Öncelikle Fatih Terim'in bana göre bu kulüp tarihinin en büyük efsanesi olduğunu, hala onu çok sevdiğimi söyleyeyim.
Gel gelelim, şu süreçte de en büyük hatalı bana göre hoca. Ünal Aysal başarı odaklı bir adam, bu sebeple ben Terim'i göndermek için fırsat bekliyordu, tezine katılmıyorum. Başkan "kendi ayağına sıkacak" bir adam değil. Terim'i göndermeyi düşünen adam, ona güvenip de 18 yaşında çocuğa 10 M Euro para falan vermez. Ama Başkan'ın biraz fazla batılı kaçan tarzı, ve Fatih Hoca'yı bir profesyonel olarak görmesi, Hoca'nın bakışını etkilemiştir.
Sürecin esas noktasının Fatih Terim'in Milli Takım'a gidişi olduğunu görmek gerekir. Bu konuda bir çok komplo var, Başbakan ile konuştu, Milli Takım'a gitmek istedi, bunu başkandan izinsiz yaptı vs. Bunların ne kadarı doğru, ne kadarı yanlış bilemeyiz ama Yıldırım Demirören'in ayağına gittiği gün, geçen sene savaş açtığı adamların altında çalışmayı kabul ettiği günden sonra her şey değişti. Ve "kimse mutlu olsun diye sözleşme imzalamam" dediği gün, aslında işler bitmişti. Çok üzülerek de olsa söylemem gerekir; "Aslolan Galatasaray, kovulmadıkça gitmem" diyen imparator, kovulmak için gerekli bütün şartları hazırlamıştır. İşin bu tarafı görmeyip, Aysal kovdu demek bana doğru gelmiyor. Kaldı ki kovma şeklinin doğru olmadığını söylüyorum ben de, ama bence artık iplerin kopmasının gerektiği noktaya gelmiştik. Fatih Hoca sıkıldı mı, daha rahat bir ortam mı istedi, Başkan'dan olan memnuniyetsizlik mi buraya getirdi bilmiyorum; ama adınız Fatih Terim de olsa, bu kulübün en büyük efsanesi de olsanız, karşınızdaki adam bu kulübün başkanı, dikkatli olacaksınız.
Sonuç olarak Fatih Hoca'ya her şey için teşekkürler, şu gidişi hem onu hem bizi yaraladı, ama bunu hazırlayan da önemli ölçüde kendisiydi.

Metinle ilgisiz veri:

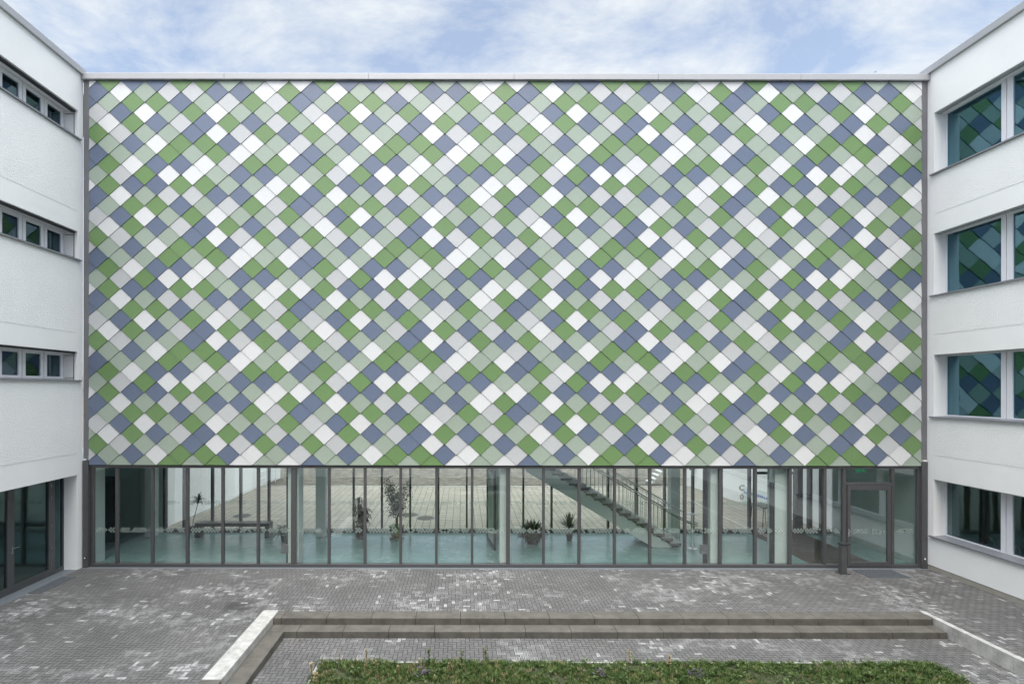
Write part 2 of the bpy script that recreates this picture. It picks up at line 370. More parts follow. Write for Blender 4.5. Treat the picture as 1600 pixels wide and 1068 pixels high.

Ama ne olursa olsun, her zaman "İmparator"dur, kalbimizin baş köşesindedir. Ama bu sevgi bizim gerçekleri görmemizi, Galatasaray'a ve başkanına cephe almamızı, hocayı körü körüne savunmamızı, Mancini'nin başarısızlığını istememizi gerektirmez.